How are the media, and particularly the ‘experts’ and pundits on shows like MOTD, allowed to continually ignore what is really going on in the world of football? The constant protection given to English players is beyond a joke. It’s not just reserved for Rooney and Gerrard (diving anyone?), they dull-down every controversial situation involving an Englishman to simply follow there own agenda. Let’s blame the foreigners for ruining our beautiful game with play acting whilst ignoring the worst culprits, our very own Stevie G and Wazza. It’s pathetic. They also protect the brave-heart centre-backs like Taylor and Shawcross by claiming they don’t go out their way to injure others. But fail to pick up on the reasons why these things are happening.

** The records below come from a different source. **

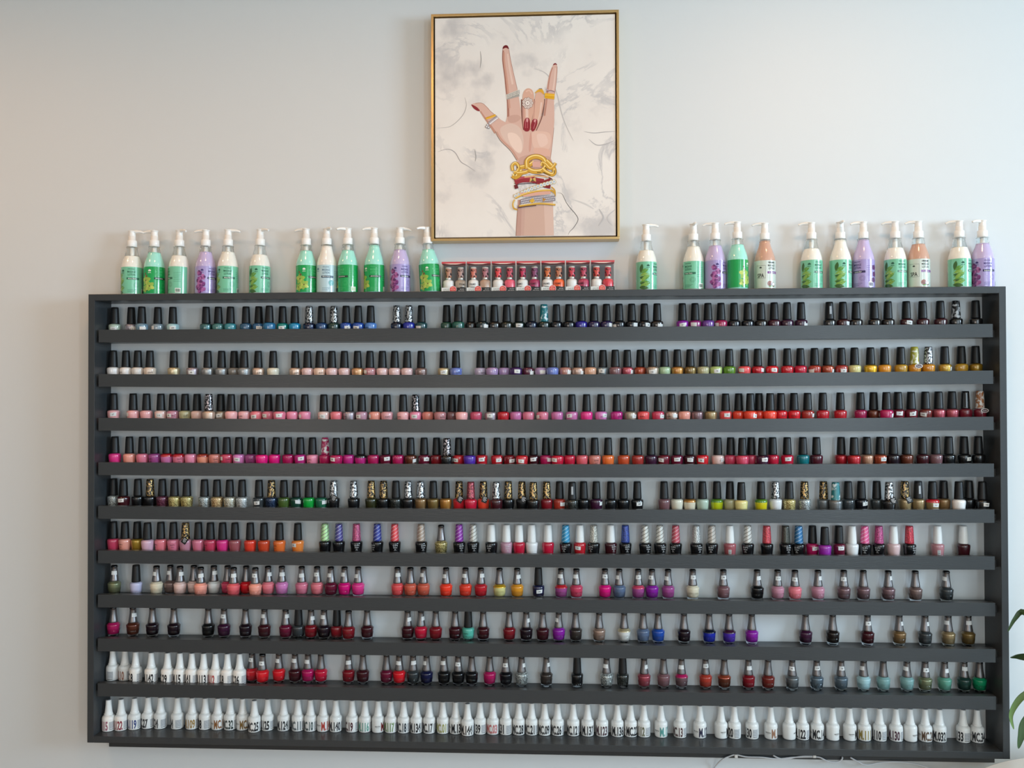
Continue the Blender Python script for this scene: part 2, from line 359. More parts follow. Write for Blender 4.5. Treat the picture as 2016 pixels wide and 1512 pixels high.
def number_tag(txt, prof, z, ang, w_, h_, tilt, name='number_tag'):
    mb = MB(); r = interp(prof, z)
    def patch(off):
        na = 6; v = []
        for j in range(3):
            for i in range(na+1):
                x = -w_/2+w_*i/na; zz = z-h_/2+h_*j/2+tilt*x; rr = interp(prof, zz)+off; a = math.radians(ang)+x/r
                v.append((rr*math.sin(a), -rr*math.cos(a), zz))
        return v, [(j*(na+1)+i, j*(na+1)+i+1, (j+1)*(na+1)+i+1, (j+1)*(na+1)+i) for j in range(2) for i in range(na)]
    v, f = patch(.00035); mb.add(v, f, 0, True)
    if txt:
        vv, ff = text_geo(txt, .012); k = len(txt); tw = w_*(.13*k+.05); th = h_*.38; out = []
        for x, y in vv:
            xx = x*tw; zz = z+y*th+tilt*xx; rr = interp(prof, zz)+.00055; a = math.radians(ang)+xx/r; out.append((rr*math.sin(a), -rr*math.cos(a), zz))
        mb.add(out, ff, 1)
    return mb.make(name, [TAGW, INK])
def print_label(txt, inkhex):
    """the wrap-round print of a white gel bottle"""
    ink = mat('ink_'+inkhex, inkhex, .4); mb = MB()
    if txt:
        wrap_text(mb, txt, NB, .0162, 0, .0080*len(txt)-.004*('.' in txt)-.0012, .0255, 0, bold=.035)
        wrap_text(mb, 'NIOFX', NB, .0180, -88, .0150, .0040, 1, bold=.008); wrap_rect(mb, NB, -104, -74, .0140, .0143, 1, nz=1)
        wrap_rect(mb, NB, 66, 118, .0075, .0270, 2, nz=3); wrap_rect(mb, NB, 68, 116, .0048, .0062, 1, nz=1)
    else:
        wrap_rect(mb, NB, -30, 30, .0075, .0270, 2, nz=3); wrap_rect(mb, NB, -28, 28, .0048, .0062, 1, nz=1)
    return mb.make('printed_label', [ink, INK, FINE])
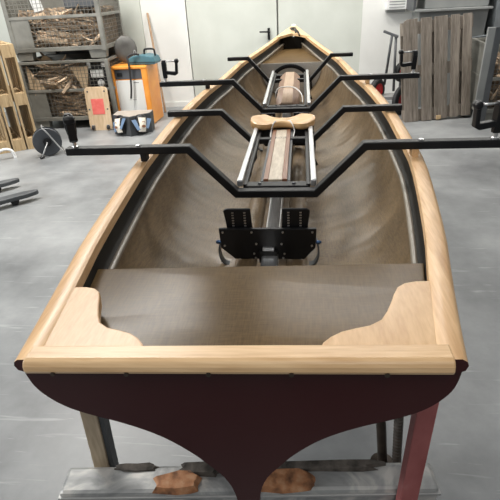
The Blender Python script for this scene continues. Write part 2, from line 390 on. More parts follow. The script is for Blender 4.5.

However, i do accept that Shawcross was distraught after seeing what had happened to Ramsey and i feel sorry for him in a way. He is just fulfilling his managers orders after all. We all know that Tony Pulis would have been encouraging his players to go out and stick it to Arsenal, so the management should be blamed as much as they players in my opinion. But do you see good-old Tony apologising to Arsene and Arsenal? No, of course not. He has to apologise to Ramsey and his family, and wish him well, that goes without saying. But in his post-match interview he was an absolute disgrace. To have a digg at Wenger like he did in such a situation is unforgivable. But no surprise that there was not a word in the papers condemning Pulis.
I wanted him to apologise to Arsene Wenger personally. He attacked Arsene following last years fixture after Wenger complained about Stoke’s tactics (rightly so as well!) Pulis released an absurd statement saying how Arsene had been two-faced by complimenting Stoke while he was at the stadium then complaining about their tactics the next day in London. As well as constantly digging at Arsenal and Wenger in particular. He is a weasel of a man and should have the balls to come out and apologise to Arsene Wenger. After all, the fact is Arsene told us all last year that if teams like Stoke were allowed to continue with their bully-boy tactics a serious injury would happen. Pulis hammered him for saying that, now Wenger has been proved right. So why no apology?
I can only hope managers like Pulis grow a conscience and decide to discard their old-fashioned, dull and dangerous style of ‘football’ and drag themselves into the 21st century where football has evolved into a fast paced, exciting game filled with talented athletes who pass the ball on the GROUND and whose first priority is to entertain the paying fans. Combine this with an FA intervention to clamp down on their rough-and-tough tactics and an agenda free un-biased media, only then will we hope to see a reduction in the number of dangerous career ending tackles flying about every week.